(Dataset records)
# # # #

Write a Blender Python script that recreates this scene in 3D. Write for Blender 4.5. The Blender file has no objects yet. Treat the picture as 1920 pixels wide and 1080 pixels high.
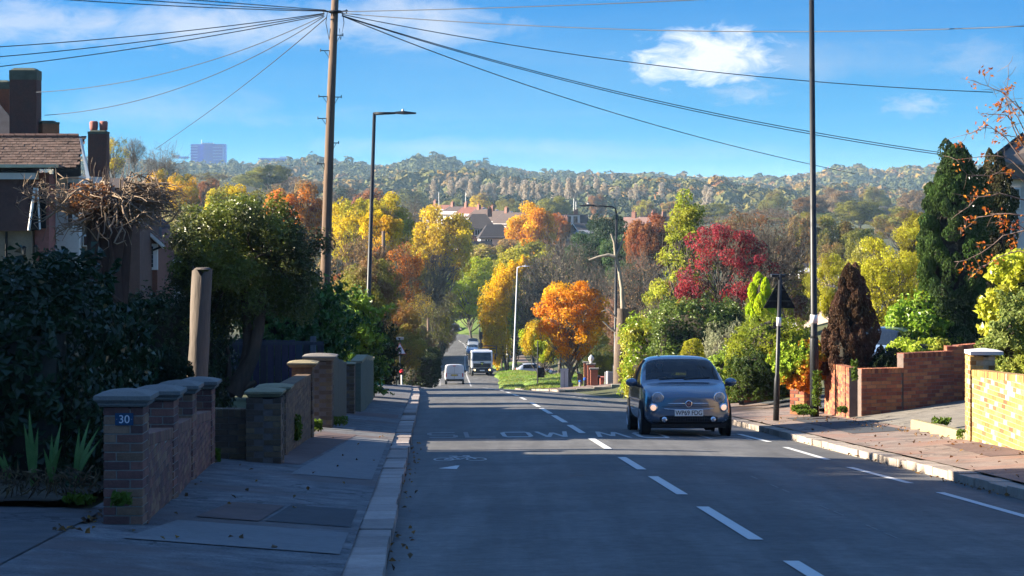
import bpy, bmesh, math, random
import numpy as np
SC = bpy.context.scene
COL = SC.collection
R = math.radians
# ---------------------------------------------------------------- camera, sky, sun, exposure
F = 4400.0; HZ = 370.0
cd = bpy.data.cameras.new('camera'); cam = bpy.data.objects.new('camera', cd); COL.objects.link(cam)
cd.sensor_width = 36.0; cd.lens = F / 1920 * 36.0
cd.shift_y = -(540 - HZ) / 1920.0
cam.location = (0, 0, 0); cam.rotation_euler = (R(90), 0, 0)
cd.clip_start = 0.5; cd.clip_end = 9000
SC.camera = cam
SUN_EL, SUN_AZ = 19.6, -87.0           # azimuth from +Y towards +X
sd = bpy.data.lights.new('sun', 'SUN'); so = bpy.data.objects.new('sun', sd); COL.objects.link(so)
sd.energy = 5.0; sd.angle = R(0.55); sd.color = (1.0, 0.88, 0.70)
so.rotation_euler = (R(90 - SUN_EL), 0, R(180 - SUN_AZ))
SC.view_settings.view_transform = 'Standard'
SC.view_settings.look = 'None'
SC.view_settings.exposure = 2.15
SC.view_settings.gamma = 1.0
SC.cycles.max_bounces = 6; SC.cycles.diffuse_bounces = 3; SC.cycles.glossy_bounces = 3
SC.cycles.transmission_bounces = 4; SC.cycles.transparent_max_bounces = 8; SC.cycles.volume_bounces = 0
SC.cycles.use_denoising = True
SC.cycles.caustics_reflective = False; SC.cycles.caustics_refractive = False
SC.cycles.sample_clamp_indirect = 6

world = bpy.data.worlds.new("World"); SC.world = world; world.use_nodes = True
wn = world.node_tree; wn.nodes.clear()
def N(nt, typ, **kw):
    n = nt.nodes.new(typ)
    for k, v in kw.items():
        if k.startswith('i_'):
            n.inputs[k[2:]].default_value = v
        else: setattr(n, k, v)
    return n
def L(nt, a, b): nt.links.new(a, b)
def math_n(nt, op, a, b=None, clamp=False):
    n = nt.nodes.new('ShaderNodeMath'); n.operation = op; n.use_clamp = clamp
    for i, v in enumerate((a, b)):
        if v is None: continue
        if isinstance(v, (int, float)): n.inputs[i].default_value = v
        else: nt.links.new(v, n.inputs[i])
    return n.outputs[0]
def mixc(nt, fac, a, b, blend='MIX'):
    n = nt.nodes.new('ShaderNodeMix'); n.data_type = 'RGBA'; n.blend_type = blend
    for idx, v in ((0, fac), (6, a), (7, b)):
        if isinstance(v, (int, float)): n.inputs[idx].default_value = v
        elif isinstance(v, (tuple, list)): n.inputs[idx].default_value = (*v[:3], 1)
        else: nt.links.new(v, n.inputs[idx])
    return n.outputs[2]
def ramp(nt, fac, stops):
    n = nt.nodes.new('ShaderNodeValToRGB'); cr = n.color_ramp
    while len(cr.elements) < len(stops): cr.elements.new(0.5)
    for e, (p, c) in zip(cr.elements, stops):
        e.position = p; e.color = (c, c, c, 1) if isinstance(c, (int, float)) else (*c[:3], 1)
    nt.links.new(fac, n.inputs[0]); return n.outputs[0]
tc = N(wn, 'ShaderNodeTexCoord')
sky = N(wn, 'ShaderNodeTexSky', sky_type='NISHITA', sun_disc=False, sun_elevation=R(SUN_EL), sun_rotation=R(SUN_AZ),
        altitude=60, air_density=1.0, dust_density=0.25, ozone_density=2.2)
vadd = N(wn, 'ShaderNodeVectorMath', operation='MULTIPLY_ADD')
vadd.inputs[1].default_value = (1, 1, 2.2); vadd.inputs[2].default_value = (0, 0, 0.10)
L(wn, tc.outputs['Generated'], vadd.inputs[0]); L(wn, vadd.outputs[0], sky.inputs[0])
# azure cast of the clear November sky
sep = N(wn, 'ShaderNodeSeparateXYZ'); L(wn, tc.outputs['Generated'], sep.inputs[0])
elev = sep.outputs[2]
grad = ramp(wn, elev, [(0.0, 0.0), (0.09, 1.0)])
tint = mixc(wn, grad, (0.095, 0.355, 0.44), (0.002, 0.305, 0.54))
tint = mixc(wn, ramp(wn, elev, [(0.10, 0.0), (0.55, 1.0)]), tint, (0.72, 0.92, 1.12))
skyc = mixc(wn, 1.0, sky.outputs[0], tint, 'MULTIPLY')
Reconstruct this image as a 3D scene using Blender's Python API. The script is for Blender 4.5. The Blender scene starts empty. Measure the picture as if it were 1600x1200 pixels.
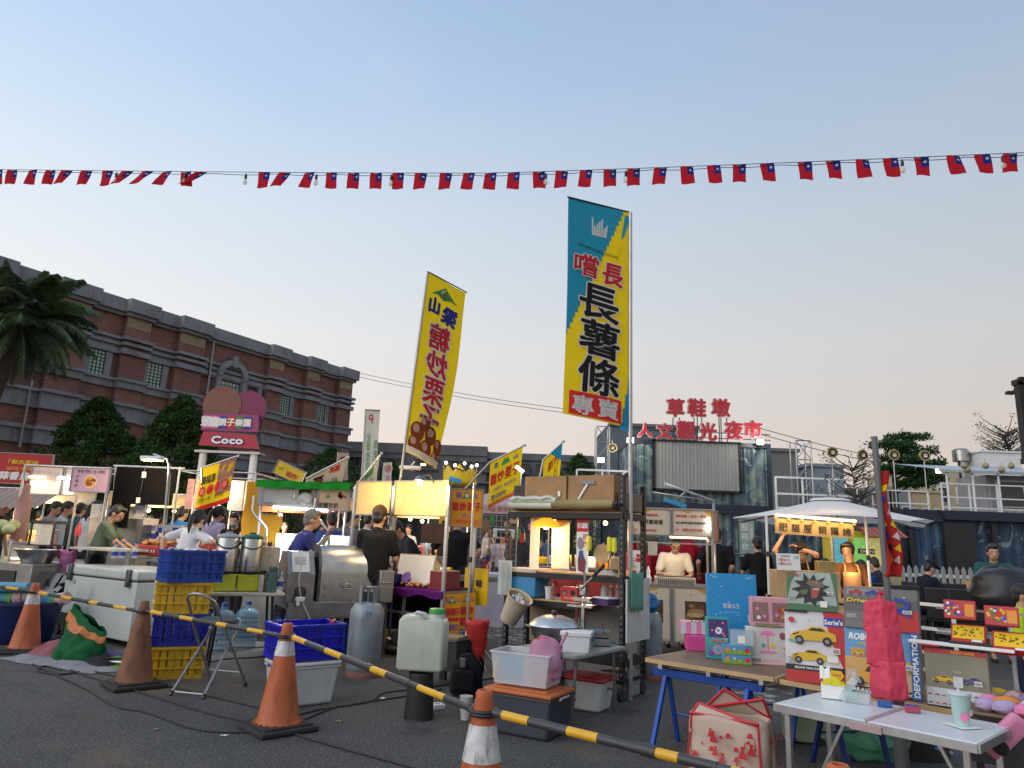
# Night market at dusk: camera and light first, then setting, front row, middle row, back stalls, people
import bpy,bmesh,math,random
from mathutils import Vector,Matrix,Euler,noise as mnoise
from math import radians as RD,sin,cos,pi
random.seed(7)
S=bpy.context.scene
C=S.collection
# camera
HC=1.36
FPX,PITCH,ROLL=1110.0,RD(12.5),RD(2.2)
FW=Vector((0,cos(PITCH),sin(PITCH)));RT=Vector((1,0,0));UP=Vector((0,-sin(PITCH),cos(PITCH)))
R2=cos(ROLL)*RT+sin(ROLL)*UP;U2=cos(ROLL)*UP-sin(ROLL)*RT
cam=bpy.data.cameras.new('camera');co=bpy.data.objects.new('camera',cam);C.objects.link(co)
m4=Matrix((R2,U2,-FW)).transposed().to_4x4();m4.translation=(0,0,HC);co.matrix_world=m4
cam.sensor_width=36;cam.lens=36*FPX/1600;cam.clip_start=.05;cam.clip_end=2000
S.camera=co
# sky, sun, exposure
SUN_EL,SUN_AZ=RD(3),RD(-75)
W=bpy.data.worlds.new('World');S.world=W;W.use_nodes=True
wn=W.node_tree.nodes;wl=W.node_tree.links
bg=wn['Background']
sky=wn.new('ShaderNodeTexSky');sky.sky_type='NISHITA';sky.sun_disc=False
sky.sun_elevation=SUN_EL;sky.sun_rotation=SUN_AZ;sky.air_density=1.2;sky.dust_density=1.5;sky.ozone_density=2.0
tc=wn.new('ShaderNodeTexCoord');sx=wn.new('ShaderNodeSeparateXYZ');wl.new(tc.outputs['Generated'],sx.inputs[0])
rp=wn.new('ShaderNodeValToRGB');wl.new(sx.outputs['Z'],rp.inputs[0])
el=rp.color_ramp.elements
el[0].position=0.0;el[0].color=(.86,.70,.60,1);el[1].position=.75;el[1].color=(.33,.48,.73,1)
for p_,c_ in((.12,(.86,.74,.67,1)),(.26,(.78,.78,.79,1)),(.42,(.62,.72,.83,1)),(.56,(.46,.61,.83,1))):
 e=el.new(p_);e.color=c_
mu=wn.new('ShaderNodeMixRGB');mu.blend_type='ADD';mu.inputs[0].default_value=1
ma=wn.new('ShaderNodeVectorMath');ma.operation='SCALE';ma.inputs['Scale'].default_value=.025;wl.new(sky.outputs[0],ma.inputs[0])
# dusk air: brighter towards the set sun on the left, greyer to the right
mr=wn.new('ShaderNodeMapRange');mr.inputs['From Min'].default_value=-.75;mr.inputs['From Max'].default_value=.75
mr.inputs['To Min'].default_value=1.15;mr.inputs['To Max'].default_value=.72;wl.new(sx.outputs['X'],mr.inputs['Value'])
mb=wn.new('ShaderNodeVectorMath');mb.operation='SCALE';
nz=wn.new('ShaderNodeTexNoise');nz.inputs['Scale'].default_value=1.6;nz.inputs['Detail'].default_value=7;nz.inputs['Distortion'].default_value=.6
mp=wn.new('ShaderNodeMapping');mp.inputs['Scale'].default_value=(1,1,4.5);mp.inputs['Rotation'].default_value=(.25,.1,0);wl.new(tc.outputs['Generated'],mp.inputs[0]);wl.new(mp.outputs[0],nz.inputs['Vector'])
nr=wn.new('ShaderNodeMapRange');nr.inputs['From Min'].default_value=.3;nr.inputs['From Max'].default_value=.7;nr.inputs['To Min'].default_value=0;nr.inputs['To Max'].default_value=.16;wl.new(nz.outputs[0],nr.inputs['Value'])
hz=wn.new('ShaderNodeMixRGB');wl.new(nr.outputs[0],hz.inputs[0]);wl.new(rp.outputs[0],hz.inputs[1]);hz.inputs[2].default_value=(.80,.78,.78,1)
wl.new(hz.outputs[0],mb.inputs[0]);wl.new(mr.outputs[0],mb.inputs['Scale'])
wl.new(ma.outputs[0],mu.inputs[1]);wl.new(mb.outputs[0],mu.inputs[2]);wl.new(mu.outputs[0],bg.inputs[0])
bg.inputs[1].default_value=1.0
sl=bpy.data.lights.new('sun','SUN');sl.energy=1.5;sl.angle=RD(70);sl.color=(1,.93,.85)
so=bpy.data.objects.new('sun',sl);C.objects.link(so)
so.rotation_euler=Vector((.85,.55,-.62)).to_track_quat('-Z','Y').to_euler()
S.view_settings.view_transform='Standard';S.view_settings.look='None'
S.view_settings.exposure=0.0;S.view_settings.gamma=1.0
S.cycles.max_bounces=6;S.cycles.diffuse_bounces=3;S.cycles.glossy_bounces=3;S.cycles.transparent_max_bounces=12
S.cycles.transmission_bounces=4;S.cycles.caustics_reflective=False;S.cycles.caustics_refractive=False
S.cycles.sample_clamp_indirect=3.0
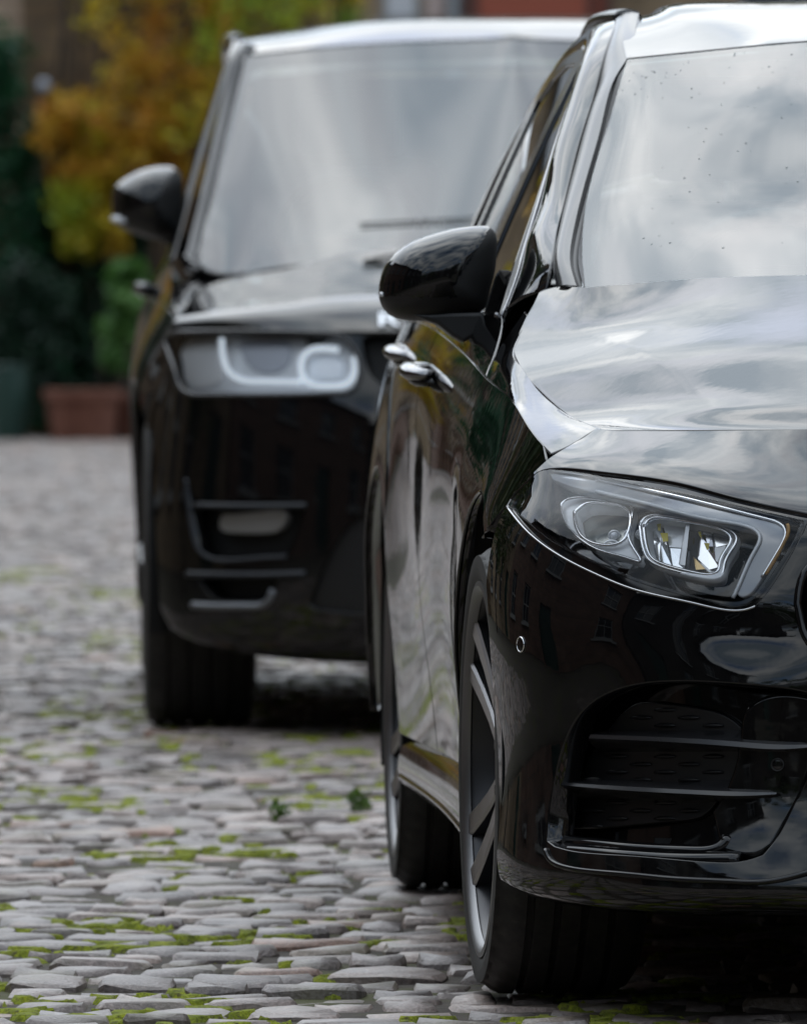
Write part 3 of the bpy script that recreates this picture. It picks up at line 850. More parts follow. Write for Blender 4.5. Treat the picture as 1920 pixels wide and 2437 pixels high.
# ---- bonnet
E0 = M.pts([(1285, 690, .62), (1226, 818, .43), (1254, 896, .18), (1359, 991, -.1), (1439, 1023, -.31)])
CC = [(.11, 1.050), (-.08, 1.012), (-.27, .962), (-.45, .902), (-.61, .830)]
ks = [0, .05, .11, .24, .52, 1]
rows = []
row0 = list(M.pts([(1285, 690, .62), (1330, 682, .555), (1390, 683, .445), (1560, 672, .345), (1920, 654, .20)])) + [np.array([VC, .12, 1.056])]
for e, (cu, czz) in zip(E0, CC):
    r = []
    for k in ks:
        r.append(np.array([e[0] + (VC - e[0]) * k, e[1] + (cu - e[1]) * (1 - (1 - k) ** 2.6), e[2] + (czz - e[2]) * (1 - (1 - k) ** 2.0)]))
    if not rows: r = row0
    rows.append(r + [np.array([2 * VC - p[0], p[1], p[2]]) for p in r[-2::-1]])
def crease(G):
    G = G.copy()
    v = np.minimum(G[..., 0], 2 * VC - G[..., 0]); u = G[..., 1]
    vc = .352 - (u + .52) * (.352 - .215) / .62
    e = np.interp(u, [-.31, -.1, .18, .43, .62], [E0[4][0], E0[3][0], E0[2][0], E0[1][0], E0[0][0]])
    d = np.sqrt((v - vc) ** 2 + .012 ** 2)
    out_ = np.clip(1 - d / np.maximum(vc - e, .04), 0, 1); inn = np.clip(1 - d / .30, 0, 1)
    t = np.where(v < vc, out_, inn)
    fade = np.clip((.42 - u) / .3, 0, 1)
    front = np.clip((1 - np.linspace(0, 1, G.shape[0])[:, None]) / .14, 0, 1); front = front * front * (3 - 2 * front)
    G[..., 2] += .011 * t * fade * front
    return G
H = Patch(M, rows, 12, tweak=crease)
if H.N[10, 60, 2] < 0: H = Patch(M, None, flip=True, grid=H.G)
hA, hB = H.shape
left = H.px([(1285, 690), (1264, 734), (1233, 787), (1222, 829), (1231, 857), (1254, 896), (1306, 952), (1359, 991), (1398, 1008), (1432, 1021)], 9)
frontr = H.px([(1432, 1021), (1500, 1025), (1600, 1026), (1782, 1024), (1920, 1022)], 12)
rear = H.ab([(0, .5), (0, .004)], 60)
rs = np.concatenate([rear, left[1:], frontr])
hood = panel('bonnet', PAINT, car, [(H, np.concatenate([rs, H.mir(rs)]), [], dict(h=.017))], gap=.003)

# ---- wheel arch helpers
def arch(u0, z0, r, a0, a1, n=40):
    return [(u0 + r * math.sin(t), z0 + r * math.cos(t)) for t in np.linspace(a0 * D2R, a1 * D2R, n)]
AZ, AR = .345, .388
def side_uz(p, pts, step=.025): return p.co((1, 2), pts, step)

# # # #

*WRITTEN EXERCISE*
Check each line of the records for the word "scene", and show the lines that contain it.

*ANSWER FOR THIS EXERCISE*
Write a Blender Python script that recreates this scene in 3D. Write for Blender 4.5. The Blender file has no objects yet. Treat the picture as 1920 pixels wide and 1080 pixels high.
SC = bpy.context.scene
Reconstruct this image as a 3D scene using Blender's Python API. The script is for Blender 4.5. The Blender scene starts empty. Measure the picture as if it were 1600x1200 pixels.
S=bpy.context.scene